*Task objective*. Starting with the first line of the data that follows, transcribe every line verbatim until the line containing "COL = S.collection" has been transcribed.

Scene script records
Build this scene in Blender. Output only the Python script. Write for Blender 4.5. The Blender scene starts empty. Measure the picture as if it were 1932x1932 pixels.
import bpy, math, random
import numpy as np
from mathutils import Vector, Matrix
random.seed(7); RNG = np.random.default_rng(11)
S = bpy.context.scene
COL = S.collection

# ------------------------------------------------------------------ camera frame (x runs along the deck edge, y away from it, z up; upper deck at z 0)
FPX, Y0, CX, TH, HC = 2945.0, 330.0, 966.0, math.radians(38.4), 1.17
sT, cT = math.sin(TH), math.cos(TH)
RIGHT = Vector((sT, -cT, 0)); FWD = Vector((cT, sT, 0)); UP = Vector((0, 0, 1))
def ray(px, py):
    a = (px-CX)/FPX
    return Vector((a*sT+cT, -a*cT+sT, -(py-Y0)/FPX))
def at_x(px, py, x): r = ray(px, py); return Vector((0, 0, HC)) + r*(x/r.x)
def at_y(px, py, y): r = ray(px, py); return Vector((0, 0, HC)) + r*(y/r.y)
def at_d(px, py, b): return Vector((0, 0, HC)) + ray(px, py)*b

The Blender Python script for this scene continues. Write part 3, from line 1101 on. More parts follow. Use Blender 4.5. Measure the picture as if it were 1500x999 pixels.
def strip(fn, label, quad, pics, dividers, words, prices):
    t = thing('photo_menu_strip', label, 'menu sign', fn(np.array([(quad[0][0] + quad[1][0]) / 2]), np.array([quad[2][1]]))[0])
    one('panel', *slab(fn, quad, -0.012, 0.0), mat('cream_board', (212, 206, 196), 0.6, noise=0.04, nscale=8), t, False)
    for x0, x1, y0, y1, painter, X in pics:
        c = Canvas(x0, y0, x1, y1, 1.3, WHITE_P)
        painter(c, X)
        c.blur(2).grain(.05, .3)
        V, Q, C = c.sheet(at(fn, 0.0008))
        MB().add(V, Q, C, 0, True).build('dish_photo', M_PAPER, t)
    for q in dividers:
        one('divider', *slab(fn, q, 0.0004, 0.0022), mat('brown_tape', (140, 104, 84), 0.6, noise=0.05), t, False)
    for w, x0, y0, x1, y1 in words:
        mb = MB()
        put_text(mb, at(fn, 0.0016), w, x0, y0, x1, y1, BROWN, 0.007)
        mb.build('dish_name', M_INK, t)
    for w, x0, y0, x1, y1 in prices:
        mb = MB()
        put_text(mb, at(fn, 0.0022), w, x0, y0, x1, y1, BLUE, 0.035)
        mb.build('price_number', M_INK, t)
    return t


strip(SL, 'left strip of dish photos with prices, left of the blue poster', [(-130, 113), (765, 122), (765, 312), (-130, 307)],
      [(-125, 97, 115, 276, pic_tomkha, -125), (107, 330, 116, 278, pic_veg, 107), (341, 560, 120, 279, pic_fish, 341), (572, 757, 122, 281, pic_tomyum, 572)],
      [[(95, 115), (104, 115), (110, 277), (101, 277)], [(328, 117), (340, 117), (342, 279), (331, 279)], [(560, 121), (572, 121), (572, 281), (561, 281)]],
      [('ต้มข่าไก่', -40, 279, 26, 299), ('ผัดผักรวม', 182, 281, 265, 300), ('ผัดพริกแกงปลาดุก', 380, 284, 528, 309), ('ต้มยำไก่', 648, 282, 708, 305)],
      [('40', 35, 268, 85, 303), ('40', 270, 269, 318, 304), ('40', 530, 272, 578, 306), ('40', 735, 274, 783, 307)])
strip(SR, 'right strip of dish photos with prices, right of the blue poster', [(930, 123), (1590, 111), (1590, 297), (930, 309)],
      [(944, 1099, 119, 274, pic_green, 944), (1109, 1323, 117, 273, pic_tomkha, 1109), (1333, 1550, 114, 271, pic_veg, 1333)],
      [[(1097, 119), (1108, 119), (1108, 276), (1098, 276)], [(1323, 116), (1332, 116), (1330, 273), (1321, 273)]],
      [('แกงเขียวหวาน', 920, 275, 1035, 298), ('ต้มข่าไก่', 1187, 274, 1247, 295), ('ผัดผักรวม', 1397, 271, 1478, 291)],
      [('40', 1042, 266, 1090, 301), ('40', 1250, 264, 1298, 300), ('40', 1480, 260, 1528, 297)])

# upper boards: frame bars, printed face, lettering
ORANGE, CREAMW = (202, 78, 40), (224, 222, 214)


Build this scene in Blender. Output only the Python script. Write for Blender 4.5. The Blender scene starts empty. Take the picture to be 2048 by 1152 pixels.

*Complete output*.
Build this scene in Blender. Output only the Python script. Write for Blender 4.5. The Blender scene starts empty. Measure the picture as if it were 1932x1932 pixels.
import bpy, math, random
import numpy as np
from mathutils import Vector, Matrix
random.seed(7); RNG = np.random.default_rng(11)
S = bpy.context.scene
COL = S.collection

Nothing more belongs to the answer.